Objective.
Extract each line of the material that follows exactly and omit its pictures.

** Begin Data segment **

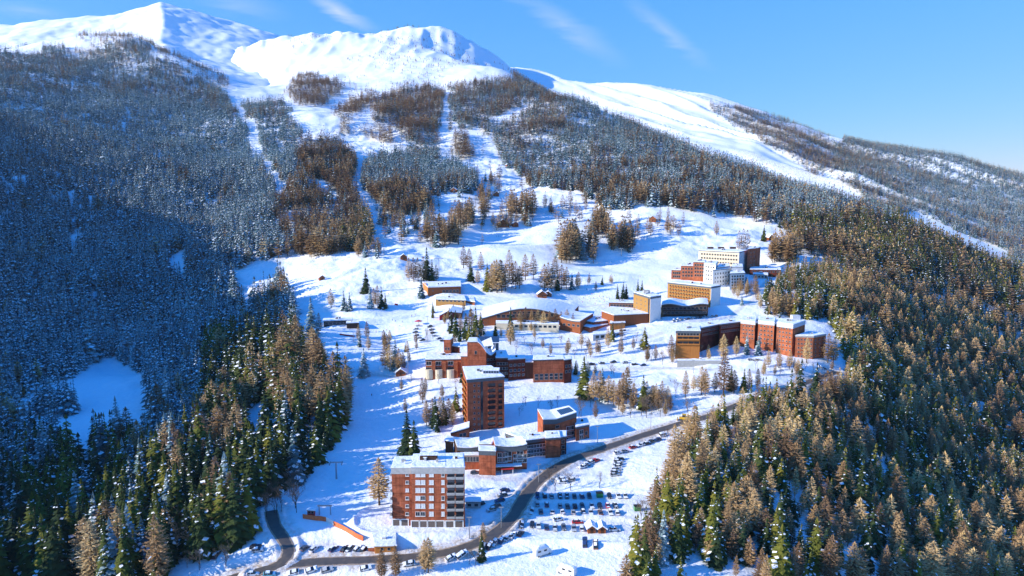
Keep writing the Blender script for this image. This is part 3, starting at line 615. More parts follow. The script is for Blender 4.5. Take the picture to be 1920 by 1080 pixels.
    def put(s, name, me, blk, e, px, py, out=0., child=None, z=None):
        q, an, zz, t = s.onface(blk, e, px, py); z = zz if z is None else z; nrm = Vector((math.sin(an), -math.cos(an), 0))
        o = link(name, me, s.root, (q.x - s.o.x + nrm.x * out, q.y - s.o.y + nrm.y * out, z - s.o.z)); o.rotation_euler = (0, 0, an)
        if child: link(child[0], child[1], o)
        return o
    def windows(s, blk, e, pxs, pys, w, h, pane=True, blind=None, kind='window'):
        for py in pys:
            z = s.onface(blk, e, pxs[len(pxs) // 2], py)[2]
            for px in pxs:
                if not pane: s.put(kind, small_window(w, h), blk, e, px, py, .0, None, z); continue
                fm, g1, g2 = window_mesh(w, h); gl = g2 if (random.random() < blind if blind else False) else g1
                s.put(kind, fm, blk, e, px, py, .0, ('pane', gl) if pane else None, z)
    def balconies(s, blk, e, pxs, pys, w, h, rail, d=1.1, pane=True):
        for py in pys:
            z = s.onface(blk, e, pxs[0], py)[2]
            for px in pxs:
                o = s.put('balcony', balcony_mesh(w, h, d, rail), blk, e, px, py, .0, None, z); link('balcony_window', balcony_glass(w, h), o)
CACHE = {}
def cached(key, fn):
    if key not in CACHE: CACHE[key] = fn()
    return CACHE[key]
def window_mesh(w, h):
    def fn():
        m = MB(); t = .11 if w > .9 else .07
        for x0, x1, z0, z1 in ((-w / 2, -w / 2 + t, -h / 2, h / 2), (w / 2 - t, w / 2, -h / 2, h / 2), (-w / 2 + t, w / 2 - t, h / 2 - t, h / 2), (-w / 2 + t, w / 2 - t, -h / 2, -h / 2 + t), (-t / 3, t / 3, -h / 2 + t, h / 2 - t)): m.box(x0, x1, -.10, .06, z0, z1)
        m.box(-w / 2 - .1, w / 2 + .1, -.2, .04, -h / 2 - .12, -h / 2 - .003)
        out = [m.mesh('window', FRAME)]
        for mt in (GLASS, BLIND): p = MB(); p.box(-w / 2 + t * .9, w / 2 - t * .9, -.05, .05, -h / 2 + t * .9, h / 2 - t * .9); out.append(p.mesh('pane', mt))
        return out
    return cached(('w', w, h), fn)
def small_window(w, h):
    def fn():
        m = MB(); m.box(-w / 2, w / 2, -.05, .05, -h / 2, h / 2); t = .09
        for x0, x1, z0, z1 in ((-w / 2 - t, -w / 2 - .003, -h / 2 - t, h / 2 + t), (w / 2 + .003, w / 2 + t, -h / 2 - t, h / 2 + t), (-w / 2, w / 2, h / 2 + .003, h / 2 + t), (-w / 2, w / 2, -h / 2 - t, -h / 2 - .003)): m.box(x0, x1, -.09, .05, z0, z1, 1)
        return m.mesh('window', [GLASS, GREY])
    return cached(('sw', w, h), fn)
def balcony_mesh(w, h, d, rail):
    def fn():
        m = MB(); m.box(-w / 2, w / 2, -d, .1, -h / 2 - .18, -h / 2); m.box(-w / 2, w / 2, -d - .02, -d + .08, -h / 2 + .12, -h / 2 + .82)
        for sx in (-1, 1): m.box(sx * w / 2 - .06, sx * w / 2 + .06, -d + .08, .1, -h / 2 + .003, -h / 2 + 1.)
        return m.mesh('balcony', rail)
    return cached(('b', w, h, d, rail.name), fn)
def balcony_glass(w, h):
    def fn():
        m = MB(); m.box(-w / 2 + .15, w / 2 - .15, -.06, .1, -h / 2 + .05, h / 2 - .1); return m.mesh('balcony_window', GLASS)
    return cached(('g', w, h), fn)
def lin(a, b, n): return [a + (b - a) * i / (n - 1) for i in range(n)] if n > 1 else [a]

# ------------------------------------------------------------------ 1 the near apartment block
B = Bld('apartment_block', 'red brick apartment block with flat snowy roof and white garages, beside the lower road', (805, 986, 240))
Yb = 240.
k0 = B.block([(734,877),(772.5,877),(776,856),(741,857)], BRICK, Y=Yb + 1.2, fascia=GREY, fh=2.4)
k1 = B.block([(771,876),(836,876),(835,851),(776,852)], BRICK, Y=Yb, fascia=GREY, fh=2.5)
k2 = B.block([(836.5,876.5),(871,876),(868,850),(834,851)], BRICK, Y=Yb + .6, fascia=GREY, fh=2.4, zt=k1['zt'] - .06)
rows = [889.5,904.3,919.1,933.9,948.7,963.5]
B.windows(k0, 0, [763.5], rows, 1.3, 1.3, blind=.3)
B.windows(k1, 0, [783.3,793,808.8], rows, 1.7, 1.75, blind=.7); B.windows(k1, 0, [830.5], rows, 1.2, 1.75, blind=.7)
B.balconies(k2, 0, [845.5], [r + .8 for r in rows], 2.9, 2.4, GREY, 1.2); B.balconies(k2, 0, [862], [r + .8 for r in rows], 3.0, 2.4, GREY, 1.2)
B.balconies(k0, 3, [736.], rows, 3., 2.2, WHITE, 1.0)
for i, px_ in enumerate([744,758,779,794,809,825,843.5,860.5]):
    blk = k0 if i < 2 else k1 if i < 6 else k2
    m = MB(); m.box(-1.75, -1.35, -.14, .05, -1.4, 1.35); m.box(1.35, 1.75, -.14, .05, -1.4, 1.35); m.box(-1.35, 1.35, -.14, .05, 1.05, 1.35)
    g = B.put('garage_surround', cached('gs', lambda: m.mesh('garage_surround', WHITE)), blk, 0, px_, 982, z=srow(982) * Yb)
    d = MB(); d.box(-1.34, 1.34, -.05, .05, -1.4, 1.04); link('garage_door', cached('gd', lambda: d.mesh('garage_door', DOORM)), g)
m = MB(); m.box(-3.2, 3.2, -1.3, 1.3, 0, 1.4); m.box(-2.5, 2.5, -1., 1., 1.403, 1.9); q = on_level(804, 862, k1['zt']); m.build('roof_hut', WDARK, B.root, (q.x - B.o.x, q.y - B.o.y, k1['zt'] - B.o.z + .35))
m = MB(); m.box(-3.4, 3.4, -1.5, 1.5, 0, .25); m.build('hut_snow', ROOFSNOW, B.root, (q.x - B.o.x, q.y - B.o.y, k1['zt'] - B.o.z + 2.26))
for px_, py_ in ((795,858),(820,868),(755,868)):
    m = MB(); m.box(-.4, .4, -.4, .4, 0, 1.1); m.box(-.5, .5, -.5, .5, 1.103, 1.25); q = on_level(px_, py_, k1['zt']); m.build('chimney', GREY, B.root, (q.x - B.o.x, q.y - B.o.y, k1['zt'] - B.o.z + .2))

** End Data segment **

Correct result.
Keep writing the Blender script for this image. This is part 3, starting at line 615. More parts follow. The script is for Blender 4.5. Take the picture to be 1920 by 1080 pixels.
    def put(s, name, me, blk, e, px, py, out=0., child=None, z=None):
        q, an, zz, t = s.onface(blk, e, px, py); z = zz if z is None else z; nrm = Vector((math.sin(an), -math.cos(an), 0))
        o = link(name, me, s.root, (q.x - s.o.x + nrm.x * out, q.y - s.o.y + nrm.y * out, z - s.o.z)); o.rotation_euler = (0, 0, an)
        if child: link(child[0], child[1], o)
        return o
    def windows(s, blk, e, pxs, pys, w, h, pane=True, blind=None, kind='window'):
        for py in pys:
            z = s.onface(blk, e, pxs[len(pxs) // 2], py)[2]
            for px in pxs:
                if not pane: s.put(kind, small_window(w, h), blk, e, px, py, .0, None, z); continue
                fm, g1, g2 = window_mesh(w, h); gl = g2 if (random.random() < blind if blind else False) else g1
                s.put(kind, fm, blk, e, px, py, .0, ('pane', gl) if pane else None, z)
    def balconies(s, blk, e, pxs, pys, w, h, rail, d=1.1, pane=True):
        for py in pys:
            z = s.onface(blk, e, pxs[0], py)[2]
            for px in pxs:
                o = s.put('balcony', balcony_mesh(w, h, d, rail), blk, e, px, py, .0, None, z); link('balcony_window', balcony_glass(w, h), o)
CACHE = {}
def cached(key, fn):
    if key not in CACHE: CACHE[key] = fn()
    return CACHE[key]
def window_mesh(w, h):
    def fn():
        m = MB(); t = .11 if w > .9 else .07
        for x0, x1, z0, z1 in ((-w / 2, -w / 2 + t, -h / 2, h / 2), (w / 2 - t, w / 2, -h / 2, h / 2), (-w / 2 + t, w / 2 - t, h / 2 - t, h / 2), (-w / 2 + t, w / 2 - t, -h / 2, -h / 2 + t), (-t / 3, t / 3, -h / 2 + t, h / 2 - t)): m.box(x0, x1, -.10, .06, z0, z1)
        m.box(-w / 2 - .1, w / 2 + .1, -.2, .04, -h / 2 - .12, -h / 2 - .003)
        out = [m.mesh('window', FRAME)]
        for mt in (GLASS, BLIND): p = MB(); p.box(-w / 2 + t * .9, w / 2 - t * .9, -.05, .05, -h / 2 + t * .9, h / 2 - t * .9); out.append(p.mesh('pane', mt))
        return out
    return cached(('w', w, h), fn)
def small_window(w, h):
    def fn():
        m = MB(); m.box(-w / 2, w / 2, -.05, .05, -h / 2, h / 2); t = .09
        for x0, x1, z0, z1 in ((-w / 2 - t, -w / 2 - .003, -h / 2 - t, h / 2 + t), (w / 2 + .003, w / 2 + t, -h / 2 - t, h / 2 + t), (-w / 2, w / 2, h / 2 + .003, h / 2 + t), (-w / 2, w / 2, -h / 2 - t, -h / 2 - .003)): m.box(x0, x1, -.09, .05, z0, z1, 1)
        return m.mesh('window', [GLASS, GREY])
    return cached(('sw', w, h), fn)
def balcony_mesh(w, h, d, rail):
    def fn():
        m = MB(); m.box(-w / 2, w / 2, -d, .1, -h / 2 - .18, -h / 2); m.box(-w / 2, w / 2, -d - .02, -d + .08, -h / 2 + .12, -h / 2 + .82)
        for sx in (-1, 1): m.box(sx * w / 2 - .06, sx * w / 2 + .06, -d + .08, .1, -h / 2 + .003, -h / 2 + 1.)
        return m.mesh('balcony', rail)
    return cached(('b', w, h, d, rail.name), fn)
def balcony_glass(w, h):
    def fn():
        m = MB(); m.box(-w / 2 + .15, w / 2 - .15, -.06, .1, -h / 2 + .05, h / 2 - .1); return m.mesh('balcony_window', GLASS)
    return cached(('g', w, h), fn)
def lin(a, b, n): return [a + (b - a) * i / (n - 1) for i in range(n)] if n > 1 else [a]

# ------------------------------------------------------------------ 1 the near apartment block
B = Bld('apartment_block', 'red brick apartment block with flat snowy roof and white garages, beside the lower road', (805, 986, 240))
Yb = 240.
k0 = B.block([(734,877),(772.5,877),(776,856),(741,857)], BRICK, Y=Yb + 1.2, fascia=GREY, fh=2.4)
k1 = B.block([(771,876),(836,876),(835,851),(776,852)], BRICK, Y=Yb, fascia=GREY, fh=2.5)
k2 = B.block([(836.5,876.5),(871,876),(868,850),(834,851)], BRICK, Y=Yb + .6, fascia=GREY, fh=2.4, zt=k1['zt'] - .06)
rows = [889.5,904.3,919.1,933.9,948.7,963.5]
B.windows(k0, 0, [763.5], rows, 1.3, 1.3, blind=.3)
B.windows(k1, 0, [783.3,793,808.8], rows, 1.7, 1.75, blind=.7); B.windows(k1, 0, [830.5], rows, 1.2, 1.75, blind=.7)
B.balconies(k2, 0, [845.5], [r + .8 for r in rows], 2.9, 2.4, GREY, 1.2); B.balconies(k2, 0, [862], [r + .8 for r in rows], 3.0, 2.4, GREY, 1.2)
B.balconies(k0, 3, [736.], rows, 3., 2.2, WHITE, 1.0)
for i, px_ in enumerate([744,758,779,794,809,825,843.5,860.5]):
    blk = k0 if i < 2 else k1 if i < 6 else k2
    m = MB(); m.box(-1.75, -1.35, -.14, .05, -1.4, 1.35); m.box(1.35, 1.75, -.14, .05, -1.4, 1.35); m.box(-1.35, 1.35, -.14, .05, 1.05, 1.35)
    g = B.put('garage_surround', cached('gs', lambda: m.mesh('garage_surround', WHITE)), blk, 0, px_, 982, z=srow(982) * Yb)
    d = MB(); d.box(-1.34, 1.34, -.05, .05, -1.4, 1.04); link('garage_door', cached('gd', lambda: d.mesh('garage_door', DOORM)), g)
m = MB(); m.box(-3.2, 3.2, -1.3, 1.3, 0, 1.4); m.box(-2.5, 2.5, -1., 1., 1.403, 1.9); q = on_level(804, 862, k1['zt']); m.build('roof_hut', WDARK, B.root, (q.x - B.o.x, q.y - B.o.y, k1['zt'] - B.o.z + .35))
m = MB(); m.box(-3.4, 3.4, -1.5, 1.5, 0, .25); m.build('hut_snow', ROOFSNOW, B.root, (q.x - B.o.x, q.y - B.o.y, k1['zt'] - B.o.z + 2.26))
for px_, py_ in ((795,858),(820,868),(755,868)):
    m = MB(); m.box(-.4, .4, -.4, .4, 0, 1.1); m.box(-.5, .5, -.5, .5, 1.103, 1.25); q = on_level(px_, py_, k1['zt']); m.build('chimney', GREY, B.root, (q.x - B.o.x, q.y - B.o.y, k1['zt'] - B.o.z + .2))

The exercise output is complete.